Toyada has admitted that he's wanted to make a prison-break movie ever since he became
involved in the film business, as for him "it's a way of escaping my own blocked
feelings, society and myself." The blocked feelings revealed here seem to revolve
around the incipient insecurities and pain of relationships with kith and kin, as well
as the more eccentric ones than can form between those with less expected connections.
Like the foliage in Michiru's striking dream at the start of the film, spreading across
the metropolis, the processes of life cannot be denied, whether they be overwhelming
or surreal.
Most road movies tend towards the episodic and, with its large number of protagonists,
9 Souls is no exception.
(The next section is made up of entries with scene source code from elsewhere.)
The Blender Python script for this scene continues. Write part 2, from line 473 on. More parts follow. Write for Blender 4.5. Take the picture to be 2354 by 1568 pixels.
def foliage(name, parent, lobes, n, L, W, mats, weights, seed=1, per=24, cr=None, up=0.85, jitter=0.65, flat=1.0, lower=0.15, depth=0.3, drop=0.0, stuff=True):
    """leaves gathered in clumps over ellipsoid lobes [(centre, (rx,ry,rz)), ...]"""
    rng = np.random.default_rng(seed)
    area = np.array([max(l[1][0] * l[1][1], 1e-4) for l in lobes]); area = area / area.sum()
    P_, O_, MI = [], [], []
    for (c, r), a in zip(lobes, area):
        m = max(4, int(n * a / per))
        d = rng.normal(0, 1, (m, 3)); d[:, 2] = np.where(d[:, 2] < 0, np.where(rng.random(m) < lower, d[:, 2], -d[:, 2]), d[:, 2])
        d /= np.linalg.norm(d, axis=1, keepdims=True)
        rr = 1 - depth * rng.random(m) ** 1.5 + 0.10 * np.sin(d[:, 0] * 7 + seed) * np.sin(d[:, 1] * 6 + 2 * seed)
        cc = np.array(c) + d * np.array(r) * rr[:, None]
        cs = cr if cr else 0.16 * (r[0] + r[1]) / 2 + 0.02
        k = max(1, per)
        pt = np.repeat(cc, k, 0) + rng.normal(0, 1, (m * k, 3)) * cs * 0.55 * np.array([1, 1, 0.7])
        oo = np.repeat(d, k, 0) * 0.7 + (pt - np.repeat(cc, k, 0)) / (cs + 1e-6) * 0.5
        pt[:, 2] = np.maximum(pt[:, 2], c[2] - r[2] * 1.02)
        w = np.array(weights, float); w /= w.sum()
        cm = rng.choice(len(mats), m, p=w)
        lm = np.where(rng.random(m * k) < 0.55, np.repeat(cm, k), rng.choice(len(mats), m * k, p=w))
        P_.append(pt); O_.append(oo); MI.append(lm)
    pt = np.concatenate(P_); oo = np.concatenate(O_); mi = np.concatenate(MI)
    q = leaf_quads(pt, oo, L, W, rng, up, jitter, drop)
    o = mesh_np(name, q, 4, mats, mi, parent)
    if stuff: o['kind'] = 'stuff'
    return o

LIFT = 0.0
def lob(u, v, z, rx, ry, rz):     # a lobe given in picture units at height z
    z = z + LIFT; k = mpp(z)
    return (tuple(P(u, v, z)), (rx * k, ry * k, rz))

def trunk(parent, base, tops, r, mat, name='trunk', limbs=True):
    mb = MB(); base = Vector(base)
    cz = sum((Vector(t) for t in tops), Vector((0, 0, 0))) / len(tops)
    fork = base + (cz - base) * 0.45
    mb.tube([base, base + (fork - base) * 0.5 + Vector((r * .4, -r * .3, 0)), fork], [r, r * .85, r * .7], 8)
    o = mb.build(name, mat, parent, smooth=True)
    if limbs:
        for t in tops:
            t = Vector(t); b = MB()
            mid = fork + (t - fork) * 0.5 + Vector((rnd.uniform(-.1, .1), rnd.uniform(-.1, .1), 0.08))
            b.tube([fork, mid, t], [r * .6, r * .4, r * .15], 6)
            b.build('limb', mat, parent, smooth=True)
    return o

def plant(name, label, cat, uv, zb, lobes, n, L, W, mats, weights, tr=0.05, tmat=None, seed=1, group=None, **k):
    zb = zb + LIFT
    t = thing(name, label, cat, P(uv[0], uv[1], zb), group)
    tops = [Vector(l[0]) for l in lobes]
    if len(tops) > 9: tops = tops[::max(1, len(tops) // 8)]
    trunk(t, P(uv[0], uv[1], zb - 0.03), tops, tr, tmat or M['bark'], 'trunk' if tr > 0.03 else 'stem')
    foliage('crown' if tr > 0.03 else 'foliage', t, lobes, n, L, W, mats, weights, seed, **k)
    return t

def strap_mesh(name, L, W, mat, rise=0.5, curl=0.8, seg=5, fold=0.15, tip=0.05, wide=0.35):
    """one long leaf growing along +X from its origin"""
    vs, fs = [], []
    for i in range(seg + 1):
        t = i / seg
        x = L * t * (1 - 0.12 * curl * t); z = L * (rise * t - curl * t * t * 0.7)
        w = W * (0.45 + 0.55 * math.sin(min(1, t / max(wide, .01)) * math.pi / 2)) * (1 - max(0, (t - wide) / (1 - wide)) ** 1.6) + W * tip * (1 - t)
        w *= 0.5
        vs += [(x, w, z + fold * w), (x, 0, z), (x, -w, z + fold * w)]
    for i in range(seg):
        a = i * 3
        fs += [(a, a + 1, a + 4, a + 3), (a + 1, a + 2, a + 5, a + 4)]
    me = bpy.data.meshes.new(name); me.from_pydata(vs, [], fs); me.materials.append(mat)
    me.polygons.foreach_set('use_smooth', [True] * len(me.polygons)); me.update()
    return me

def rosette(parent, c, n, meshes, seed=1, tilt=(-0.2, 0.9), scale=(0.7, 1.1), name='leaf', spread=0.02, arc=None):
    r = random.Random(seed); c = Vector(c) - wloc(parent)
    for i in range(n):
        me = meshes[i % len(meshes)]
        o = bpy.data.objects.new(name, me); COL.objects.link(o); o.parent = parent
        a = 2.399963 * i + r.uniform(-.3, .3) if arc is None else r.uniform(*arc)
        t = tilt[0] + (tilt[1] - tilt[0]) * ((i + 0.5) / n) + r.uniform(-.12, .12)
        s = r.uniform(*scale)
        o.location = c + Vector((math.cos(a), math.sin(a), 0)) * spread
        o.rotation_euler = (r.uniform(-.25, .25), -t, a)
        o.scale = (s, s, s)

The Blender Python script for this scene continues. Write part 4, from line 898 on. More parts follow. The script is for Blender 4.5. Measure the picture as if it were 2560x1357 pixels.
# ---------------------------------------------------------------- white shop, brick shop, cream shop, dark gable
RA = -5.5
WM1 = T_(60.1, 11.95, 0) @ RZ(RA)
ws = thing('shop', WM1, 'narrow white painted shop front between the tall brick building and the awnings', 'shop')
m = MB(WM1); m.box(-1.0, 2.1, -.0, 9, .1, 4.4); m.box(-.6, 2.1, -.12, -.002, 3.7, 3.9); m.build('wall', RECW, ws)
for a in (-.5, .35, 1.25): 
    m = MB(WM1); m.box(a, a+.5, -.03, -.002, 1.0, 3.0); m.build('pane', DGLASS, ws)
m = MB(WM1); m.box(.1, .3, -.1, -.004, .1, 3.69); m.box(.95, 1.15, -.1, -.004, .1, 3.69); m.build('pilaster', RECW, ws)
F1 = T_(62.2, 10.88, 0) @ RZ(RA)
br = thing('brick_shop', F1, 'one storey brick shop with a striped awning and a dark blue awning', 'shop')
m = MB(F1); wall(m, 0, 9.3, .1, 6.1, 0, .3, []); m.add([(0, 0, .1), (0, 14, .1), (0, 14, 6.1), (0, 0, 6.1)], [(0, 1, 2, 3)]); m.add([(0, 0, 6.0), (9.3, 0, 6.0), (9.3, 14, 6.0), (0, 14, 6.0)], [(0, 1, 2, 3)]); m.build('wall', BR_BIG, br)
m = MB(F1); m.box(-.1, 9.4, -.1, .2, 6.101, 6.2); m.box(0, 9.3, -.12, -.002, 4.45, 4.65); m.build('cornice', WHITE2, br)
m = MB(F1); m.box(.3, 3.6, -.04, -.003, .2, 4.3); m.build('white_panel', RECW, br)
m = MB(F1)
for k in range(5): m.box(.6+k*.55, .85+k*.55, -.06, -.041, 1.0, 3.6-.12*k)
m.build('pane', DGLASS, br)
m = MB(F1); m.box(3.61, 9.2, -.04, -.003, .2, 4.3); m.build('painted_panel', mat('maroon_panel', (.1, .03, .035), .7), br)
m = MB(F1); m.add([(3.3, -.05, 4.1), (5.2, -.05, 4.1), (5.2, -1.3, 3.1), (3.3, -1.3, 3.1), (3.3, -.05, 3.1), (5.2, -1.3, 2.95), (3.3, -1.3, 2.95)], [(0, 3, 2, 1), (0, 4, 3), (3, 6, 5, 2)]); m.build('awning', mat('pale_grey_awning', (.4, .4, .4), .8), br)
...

What's refreshing to western viewers is the relative
lack of sentimentality along the way. Even the scene when Torakichi is spurned by his
daughter on her wedding day is done with a relatively light touch, making its point
without hammering home the issues - a tense encounter which in American cinema, one
presumes, would be accompanied by emotional posturing. Another standout is the scene
in the restaurant where loveable 'loose cannon' Uchimaya is discovered working as waiter.
His display of self despair which follows provides an apt illustration of the secret
desperation many of his fellow escapees must feel as they in turn face their own ghosts.
Several of the key encounters are violent ones, one or two especially so it has to be
said, but this is not at heart a brutal film. After all these are guilty, dangerous men
and it is natural that their histories and futures should reflect that.
Toyada's staging is sensitive and he handles his comic scenes with a light touch. (Although
it's been done before, one especially cherishes the convicts dressing as women to secure
a meal.) His film also includes its share of surreal moments, such as when the group's
dwarf doctor, Shiratori, encounters the erotic dancer. She is one to whom he once unselfishly
donated a kidney: now, through a viewing hole in the wall, he gently reaches out towards
her operation scar like a man in prison yearning towards freedom. By the end of the film,
although it's clear they've always been trapped, either by weakness or circumstance, the
convict crew do indeed achieve a freedom of some sort. It's to the director's credit that
he does not spell out such final matters too heavy-handedly.
At around two hours length some have complained that 9 Souls is a little too long
but, with so many characters, it has certainly a lot of plot resolutions to fit in, even
excluding the metaphysical framing device. This viewer found it hardly dragged at all.
Along with Ryuhei Kitamura, Toyoda is one of the more interesting directors emerging in
Japanese cinema becoming known in the west, and this film confirms his talent.